The retention of the ‘old’ Chelsea corresponds closely to what he underlined as a necessity when he was mulling over whether to stay in England, wondering aloud whether his body could cope with the stresses of the Premier League much longer. Drogba could be the ideal foil to take the physical pressure off him that he so dreads, despite the widely-held belief that the pair are incompatible. Many will point out that he mainly thrived at Liverpool alone up front, with a dynamic Steven Gerrard behind him, but there is an intrinsic paradox in what Torres does best, and what he considers would be best for him.

While he has gone on record a few times to voice concern about if he can continue to hold up, Torres’ power and strength is exactly what has made him a Premier League success in the past, when he has bedeviled the country’s leading center-backs, including Nemanja Vidic and his current skipper John Terry. Accepting being part of a newer, more dynamic Chelsea probably means understanding that he has to jettison the right to that desired protection.

While a player of prospective-signing Luka Modric’s capabilities would obviously have been welcome, there is arguably already everything in Chelsea’s midfield that Torres needs.
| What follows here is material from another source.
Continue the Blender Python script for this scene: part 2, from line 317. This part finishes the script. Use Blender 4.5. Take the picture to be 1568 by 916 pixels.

Meireles’ sweeping passes from deep can give the Spaniard plenty of opportunity to exploit his acceleration, and his countryman Mata’s ability to manufacture space from either wing or a central position.

With the lively Sturridge the root of significant first-half problems for Leverkusen, the side is set to afford Torres more space than ever before. The gradual implementation of Villas-Boas’ philosophy has seen a window of opportunity open for the fallen idol, and he seems to be recovering the determination to make the most of it.